Ad Nauseum: Thrive

Finally, an advertisement that portrays cyclists as well-adjusted and happy human beings who love their chosen mode of transportation instead of people looking to save money on car insurance, people too poor to afford a car or insects.  This pleasant ad from health care giant Kaiser Permanente makes a clear statement that cycling is a smart thing to do if you care about your community and want to live a healthy life.

The first three quarters of the advertisement is nothing more than a pleasant sounding song about doing activities in the sun played over film of a diverse group of people biking around town.  For the last 15 seconds, the music is replaced by a female narrator who drives the point home that cycling is a clean and healthy way to move from place to place:

We believe that good health belongs to everyone, that it’s more than some card you keep in your wallet.  It’s the air we breathe, the food we eat, the community we live in.  We’re Kaiser Permanente and we’re here to spread the health.

Some of the commenters at bikecommuters.com noticed some problems with the video, but others agreed with me that they’re not seeing the forests for the trees.  After all, isn’t it nice to see a corporation portraying cycling as something good to do in their television ads?

  • Cal Godot

    Cycling is not healthy in LA unless you wear a gas mask or respirator, and confine yourself to sidewalks rather than crowded streets where cars bump you and speed away. Of course, sidewalk cycling is both illegal and not safe/healthy for pedestrians. Not that it keep LA cyclists from doing it, inspiring thoughts of clotheslining or spoking sidewalk cyclists. (Hasn’t this city ever heard of bike lanes?)

    But it is nice to see a corporation portraying cycling as a moral act.

    Bikecommuters.com is a collection of goonies and loonies who think cycling is next to godhood (except for the ones who think cycling is godhood). I’d sooner trust the opinions of a blogger before those zealots.

  • I think this is great, but I would like to point out that poor people aren’t bad. There are poor people who are well adjusted and also happy. They aren’t portrayed that way, but in LA where we have alot of poor people I think it’s important to point out that it’s not a mental health issue or moral issue to be poor.

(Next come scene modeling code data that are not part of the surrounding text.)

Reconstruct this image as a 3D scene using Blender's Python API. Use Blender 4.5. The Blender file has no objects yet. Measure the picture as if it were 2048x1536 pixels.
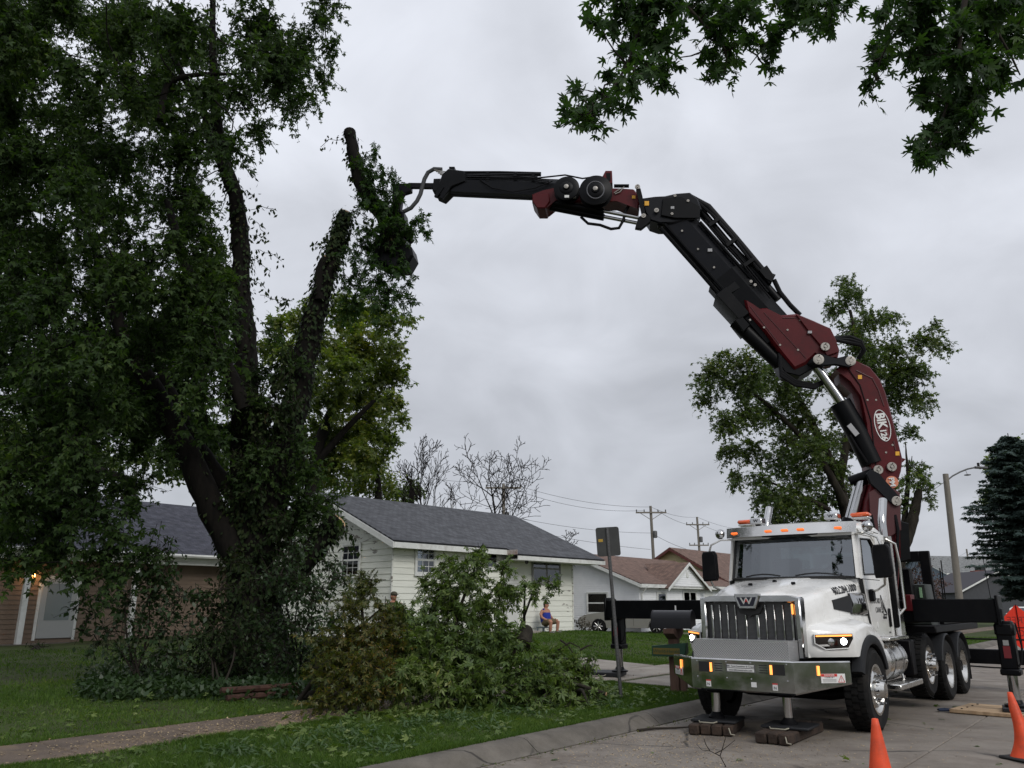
import bpy, math, random
import numpy as np
from mathutils import Vector, Matrix
R = math.radians
random.seed(7)
RNG = np.random.default_rng(11)
SC = bpy.context.scene
COL = SC.collection

# ---------------------------------------------------------------- camera
FPX, HORIZON, EYE = 1600.0, 1210.0, 1.65           # focal length in px of a 2048 px wide picture
PITCH = math.atan((HORIZON - 768) / FPX)
cam_d = bpy.data.cameras.new("camera")
cam_d.sensor_width = 36.0
cam_d.lens = FPX / 2048 * 36.0
cam_d.clip_end = 3000
cam = bpy.data.objects.new("camera", cam_d)
COL.objects.link(cam)
cam.location = (0, 0, EYE)
cam.rotation_euler = (R(90) + PITCH, 0, 0)
SC.camera = cam

# ---------------------------------------------------------------- world: overcast cloud deck over a Nishita sky
SUN_EL, SUN_AZ = R(36), R(152)                      # azimuth clockwise from +Y
W = bpy.data.worlds.new("World")
SC.world = W
W.use_nodes = True
wn, wl = W.node_tree.nodes, W.node_tree.links
wn.clear()
wo = wn.new("ShaderNodeOutputWorld")
bg = wn.new("ShaderNodeBackground")
sky = wn.new("ShaderNodeTexSky")
sky.sky_type = 'NISHITA'
sky.sun_disc = False
sky.sun_elevation = SUN_EL
sky.sun_rotation = SUN_AZ
skm = wn.new("ShaderNodeVectorMath"); skm.operation = 'SCALE'; skm.inputs[3].default_value = 0.08
wl.new(sky.outputs[0], skm.inputs[0])
tc = wn.new("ShaderNodeTexCoord")
sep = wn.new("ShaderNodeSeparateXYZ")
wl.new(tc.outputs["Generated"], sep.inputs[0])
# flatten the direction onto a cloud plane so the clouds stretch towards the horizon
zc = wn.new("ShaderNodeMath"); zc.operation = 'MAXIMUM'; zc.inputs[1].default_value = 0.0
wl.new(sep.outputs[2], zc.inputs[0])
za = wn.new("ShaderNodeMath"); za.operation = 'ADD'; za.inputs[1].default_value = 0.55
wl.new(zc.outputs[0], za.inputs[0])
dv = wn.new("ShaderNodeVectorMath"); dv.operation = 'DIVIDE'
cmbz = wn.new("ShaderNodeCombineXYZ")
for i in range(3): wl.new(za.outputs[0], cmbz.inputs[i])
wl.new(tc.outputs["Generated"], dv.inputs[0]); wl.new(cmbz.outputs[0], dv.inputs[1])
def wnoise(scale, detail, rough, off, dist=0.0):
    mp = wn.new("ShaderNodeMapping"); mp.inputs[1].default_value = off
    wl.new(dv.outputs[0], mp.inputs[0])
    nz = wn.new("ShaderNodeTexNoise")
    nz.inputs["Scale"].default_value = scale; nz.inputs["Detail"].default_value = detail
    nz.inputs["Roughness"].default_value = rough; nz.inputs["Distortion"].default_value = dist
    wl.new(mp.outputs[0], nz.inputs["Vector"])
    return nz.outputs["Fac"]
n1 = wnoise(1.3, 5, 0.5, (3.1, 1.7, 0.0), 0.4)
n3 = wnoise(2.6, 3, 0.45, (7.3, 2.2, 0.0), 0.9)
n2 = wnoise(5.0, 6, 0.55, (0.4, 5.2, 0.0), 0.6)
def wmath(op, a, b):
    m = wn.new("ShaderNodeMath"); m.operation = op
    for i, q in enumerate((a, b)):
        if isinstance(q, (int, float)): m.inputs[i].default_value = q
        else: wl.new(q, m.inputs[i])
    return m.outputs[0]
cl = wmath('ADD', wmath('MULTIPLY', wmath('SUBTRACT', n1, 0.5), 0.68), wmath('ADD', wmath('MULTIPLY', wmath('SUBTRACT', n2, 0.5), 0.42), wmath('MULTIPLY', wmath('SUBTRACT', n3, 0.5), 0.66)))
grad = wmath('ADD', 0.56, wmath('MULTIPLY', zc.outputs[0], 0.42))        # an overcast dome: zenith brighter than horizon
lum = wmath('MAXIMUM', wmath('MULTIPLY', grad, wmath('ADD', 1.0, cl)), 0.02)
cmb = wn.new("ShaderNodeCombineColor")
wl.new(wmath('MULTIPLY', lum, 0.95), cmb.inputs[0]); wl.new(wmath('MULTIPLY', lum, 0.985), cmb.inputs[1]); wl.new(wmath('MULTIPLY', lum, 1.075), cmb.inputs[2])
mx = wn.new("ShaderNodeMix"); mx.data_type = 'RGBA'; mx.inputs[0].default_value = 0.94
wl.new(skm.outputs[0], mx.inputs[6]); wl.new(cmb.outputs[0], mx.inputs[7])
wl.new(mx.outputs[2], bg.inputs[0])
bg.inputs[1].default_value = 1.0
wl.new(bg.outputs[0], wo.inputs[0])

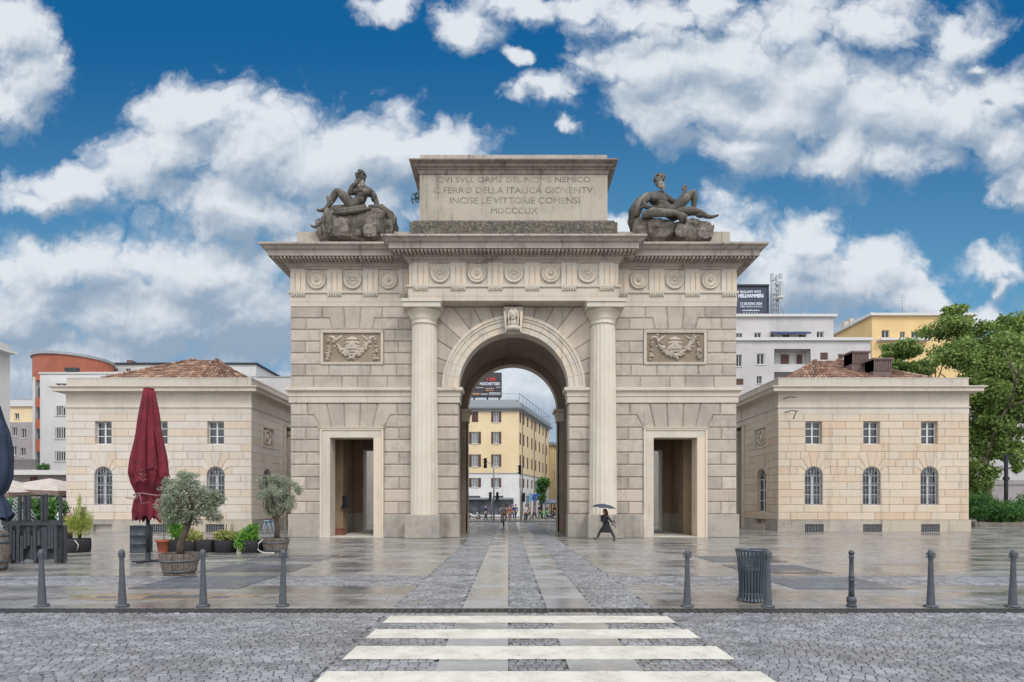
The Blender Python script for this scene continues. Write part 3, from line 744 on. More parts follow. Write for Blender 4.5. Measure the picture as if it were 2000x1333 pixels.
# attic
AX0, AX1, AY0, AY1 = CX-5.125, CX+5.125, 31.0, 37.2
pa = [(AX0, AY1), (AX0, AY0), (AX1, AY0), (AX1, AY1)]
mb = MB(); mb.mould(pa, [(0,17.1),(0,19.8)], closed=True); 
attic = part(mb, 'attic_block', M['attic'])
mb = MB(); mb.mould(pa, [(.46,15.5),(.46,16.95),(.36,17.0),(.30,17.12),(.12,17.2),(-.05,17.25)], closed=True); part(mb, 'attic_base', M['moss'])
mb = MB(); mb.mould(pa, [(-.02,19.75),(.05,19.78),(.07,19.98),(.13,20.0),(.15,20.06),(.26,20.10),(.28,20.2),(.44,20.27),(.50,20.30),(.50,20.36),(.42,20.40),(-.02,20.45)], closed=True)
part(mb, 'attic_cornice', M['moss2'] if 'moss2' in M else M['cornice'])
mb = MB(); mb.box(AX0+.02, AX1-.02, AY0+.02, AY1, 20.42, 20.86); part(mb, 'attic_cap', M['cornice'])
sc_ = 31.0/F
for (tx, xa, xb, yt, yb) in (("QVI SVLL ORME DEL NOME NEMICO", 854, 1153, 346, 358.5), ("IL FERRO DELLA ITALICA GIOVENTV", 847, 1158, 366, 378), ("INCISE LE VITTORIE COMENSI", 879, 1132, 386, 398), ("MDCCCLIX", 959, 1050, 406, 417.5)):
    text(tx, gate, M['letter'], X_(xa, 31), X_(xb, 31), Z_(yb, 31), (yb-yt)*sc_, AY0-.004, .004, 'inscription')
for s in (-1, 1):
    a, b = sorted((CX+s*5.7, CX+s*12.0)); mb = MB(); mb.box(a, b, 31.5, 36.5, 15.5, 16.9)
    part(mb, 'parapet', M['attic'])
# small weed on the attic corner
mb = MB()
for k in range(60):
    c = Vector((AX0-.02-random.uniform(0,.45), 31.2+random.uniform(-.1,.3), 18.55+random.uniform(-.15,.4))); d = Vector((random.uniform(-1,1),random.uniform(-1,1),random.uniform(-1,1))).normalized()*.07; e = d.orthogonal()*.6
    mb.add([tuple(c-d), tuple(c+e), tuple(c+d), tuple(c-e)], [(0,1,2,3)])
for k in range(4): mb.tube([(AX0+.02, 31.3, 18.6), (AX0-.2-.08*k, 31.2+.05*k, 18.6+.1*k)], .012, 5)
weed = mb.build('weed', plain('dry_weed_leaves', sr(70,72,50), .8)); tag(weed, 'small dark weed sprouting from the left edge of the inscribed attic', 'weed')
# keystone with carved head
KX, KZ = CX-.02, 11.75
mb = MB(Frame((CX-.02, 0, 0)))
mb.prism([(-.40,10.95),(.40,10.95),(.52,12.4),(-.52,12.4)], FY-.28, FY+.3)
mb.lathe([(.30,11.05),(.42,11.1),(.44,11.2),(.40,11.28),(.33,11.32)], (0, FY-.3, 0), 20)
mb.prism([(-.52,12.1),(-.36,12.1),(-.36,11.0),(-.42,10.98)], FY-.5, FY-.2); mb.prism([(.36,12.1),(.52,12.1),(.42,10.98),(.36,11.0)], FY-.5, FY-.2)
ky = part(mb, 'keystone', M['dress'])
mb = MB(); hy = FY-.5
mb.ball((KX,hy,11.86), (.19,.22,.26), 16, 12); mb.ball((KX,hy-.2,11.84), (.035,.06,.07)); mb.ball((KX,hy-.19,11.75), (.06,.03,.022)); mb.ball((KX,hy-.14,11.66), (.09,.08,.06))
mb.tube([(KX,hy+.05,11.7),(KX,hy+.05,11.3)], [.14,.2], 14)
for e in (-1, 1):
    mb.ball((KX+e*.075,hy-.18,11.9), (.035,.03,.018)); mb.ball((KX+e*.07,hy-.17,11.945), (.05,.03,.012))
    mb.tube([(KX+e*.05,hy-.1,12.12),(KX+e*.2,hy-.06,12.0),(KX+e*.24,hy,11.8),(KX+e*.23,hy,11.5),(KX+e*.26,hy-.02,11.25)], [.07,.09,.09,.075,.05], 9)
    for k in range(5): mb.ball((KX+e*(.06+.05*k),hy-.1+.02*k,12.15-.02*k*k), (.05,.06,.05))
part(mb, 'carved_head', M['dress'], parent=ky)
# relief panels
for s in (-1, 1):
    px = CX+s*8.76 - (.0 if s > 0 else -.0); fr = Frame((px, FY, 0)); mb = MB(fr)
    for (a, b, c, d) in ((-1.7,1.7,11.08,11.25),(-1.7,1.7,9.36,9.50),(-1.7,-1.56,9.502,11.078),(1.56,1.7,9.502,11.078)): mb.box(a, b, -.04, .3, c, d)
    mb.box(-1.56, 1.56, .12, .3, 9.5, 11.08)
    pn = part(mb, 'relief_panel', M['relief']); mb = MB(fr)
    def bl(x, z, r, ry=None, k=None): mb.ball((x, .05, z), (r, .15, ry or r), 8, 6, disp=.25, fq=2)
    for i in range(110):
        t = random.uniform(-1, 1); x = 1.02*t; z = 9.84+.95*abs(t)**2.0+random.gauss(0, .08); bl(x+random.gauss(0,.035), z, random.uniform(.06,.105))
    for e in (-1, 1):
        for i in range(14): bl(e*(1.28+random.uniform(-.1,.1)), 9.72+random.uniform(-.08,.45), random.uniform(.05,.085))
        for i in range(9): bl(e*(1.26+random.uniform(-.06,.06)), 10.15+random.uniform(0,.75), random.uniform(.04,.08))
        mb.tube([(e*1.25,.08,10.9),(e*1.05,.04,10.85),(e*.85,.05,10.7),(e*.55,.05,10.95)], [.06,.08,.07,.04], 7)
        mb.ball((e*.95,.09,10.35), (.13,.1,.08), 9, 6); mb.ball((e*.26,.02,10.52), (.17,.12,.05), 9, 6, Matrix.Rotation(e*.25,3,'Y'))
    mb.ball((0,.1,10.4), (.45,.16,.52), 14, 10); mb.ball((0,.0,10.45), (.07,.12,.18), 9, 7); mb.ball((0,.0,10.72), (.42,.1,.06), 9, 6)
    mb.ball((0,-.02,10.22), (.26,.1,.045), 9, 6); mb.ball((.05,-.02,10.06), (.2,.09,.05), 9, 6)
    part(mb, 'garland_relief', M['relief'], parent=pn)
# iron lamp stub on the right end of the frieze

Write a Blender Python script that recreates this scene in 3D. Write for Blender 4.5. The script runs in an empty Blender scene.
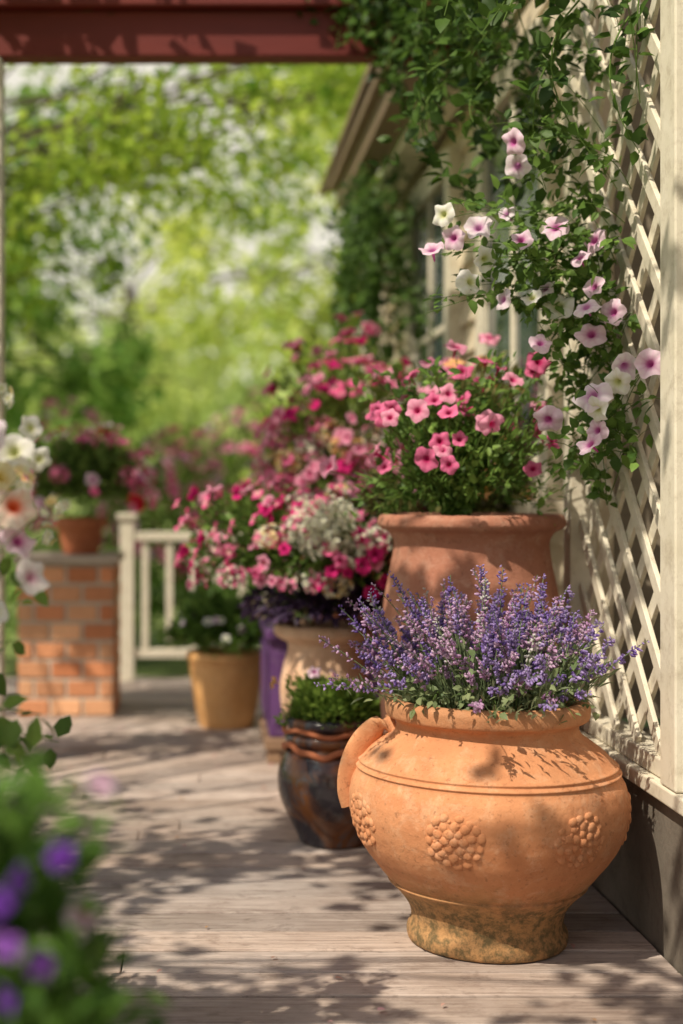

    As the consumer culture tries to dictate that we drive a car to be successful, the consumer culture also dictates which socio-economic group we should strive to be, regardless of the attainability or even the sustainability of everyone having a credit card, cable, a 1000+ square foot house and a car (even an electric or bio one).

    Of course we all know this, but we should be reminded of that. This blog is about sustainability and consideration for all humans regardless of socio-economic status is a big part of that.

  • Absolutely, Browne. I wasn’t trying to say there was something wrong with being poor, and if it was taken that way by anyone I apologize.

    It is pretty clearly the message in that Auto Zone commercial is that to be considered a success you have to have a car, and I was taking a little jab at them, but I understand how my choice of words could lead people to think I was bad mouthing people based on their incomes.

  • “I wasn’t trying to say there was something wrong with being poor” DN

    I totally know that. I was just reminding myself, seriously, because you could go on my blog right about now and probably pick about five instances of what I said we should all be mindful of.

  • Cal, have you ever biked in L.A. or are you just repeating the same excuses? The weather is great here, it’s relatively flat, and there are many small streets that go through if you don’t feel like dancing in traffic.

    I know plenty of sane people without a political agenda, good jobs, and nice cars who leave them in the garage and get around by bike here. They don’t consider themselves advocates, they’re just sensible people who have tried something before they knocked it and loved it and didn’t quit when curmudgeons like yourself told them they were crazy.

  • Unfortunately, I think the bicycling community looks down on some of us occasional cyclists, who dare to buy bicycles at Wal-Mart and not wear the right attire. As bicycle commuting broadens to include more regular folks, and not the bike enthusiasts that are every bit as snobbish as the car enthusiasts in the parking lot of In-N-Out, we’ll make political progress. Allison Janney is great as a narrator, BTW.

  • I’m “Waiting for [Cal] Godot” to get a clue and/or STFU. What a mal-informed tool.

  • And what exactly is this “bike community” that calwatch believes snobbishly looks down on so-called People Who Are Not Them? Lumpsum much?

    Just enjoy riding your bike and who cares where you got it or whether that triathageek or Lycracrat or fixster looks down on you when they should be watching the fucking road anyway.